JAXA's HTV is captured by the Station's robotic arm
10 September 2009

The Japanese space agency's first HII-Transfer Vehicle (HTV-1) launched today at 19:01 CEST (17:01 UT). Developed and built in Japan, the HTV is an unmanned cargo transfer spacecraft that will deliver supplies to the International Space Station.

The maiden flight of HTV will deliver around 4.5 tonnes of new supplies to the International Space Station (ISS), as well as demonstrate the HTV's rendezvous and flight capabilities.

The HTV was launched from the Tanegashima Space Center on an H-IIB launch vehicle. After separating from the launch vehicle, HTV automatically starts-up its subsystems and initiates communications with the HTV Mission Control Room (HTVMCR) at Tsukuba Space Center (TKSC) in Japan.

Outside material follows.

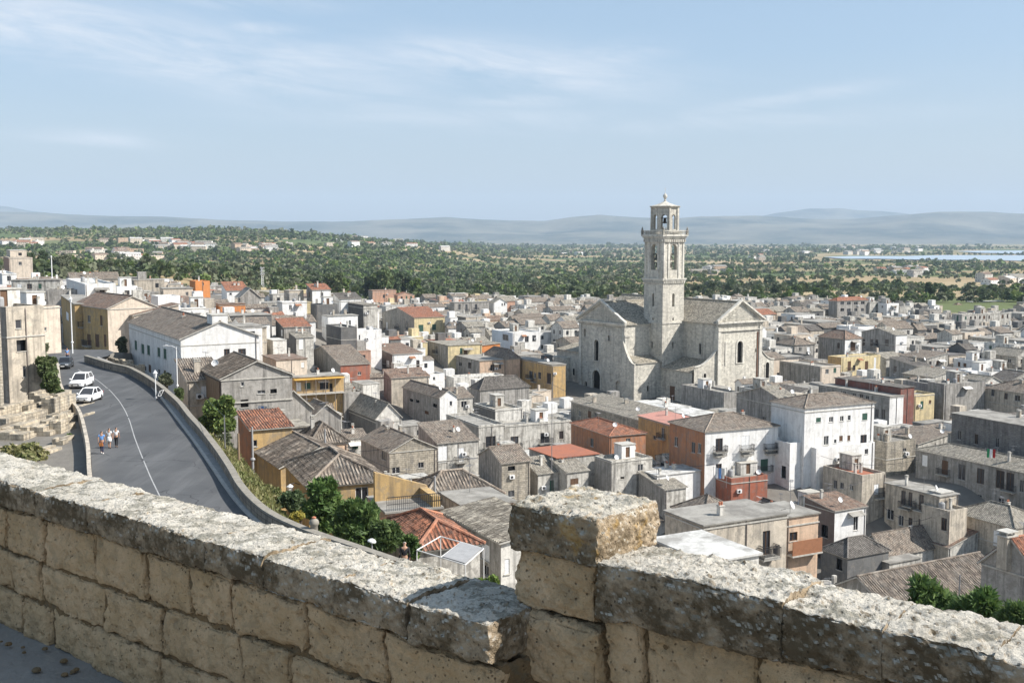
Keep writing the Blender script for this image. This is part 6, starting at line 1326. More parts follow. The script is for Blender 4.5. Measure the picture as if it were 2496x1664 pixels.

On this maiden flight, HTV-1 approaches the ISS in a sequence of operations to demonstrate its range of capabilities. Once a go-ahead has been given by ISS management, HTV-1 is scheduled to approach the Station for berthing six days after launch.

Unlike the existing spacecrafts that rendezvous and dock with the Station, HTV-1 will approach to a point just below the ISS. Station crewmembers, NASA astronaut Nicole Stott and ESA astronaut Frank De Winne, will then use the Station's robotic arm, Canadarm 2, to grapple the HTV and berth it to the Earth-facing (nadir) port on the Harmony module.

Later in the attached phase of the HTV-1 mission, De Winne will operate the Japanese robotic arm in order to attach and unpack the Japanese Exposed Pallet on the outside of the Japanese Kibo laboratory.

HTV-1 is scheduled to remain docked to the ISS for 30 days.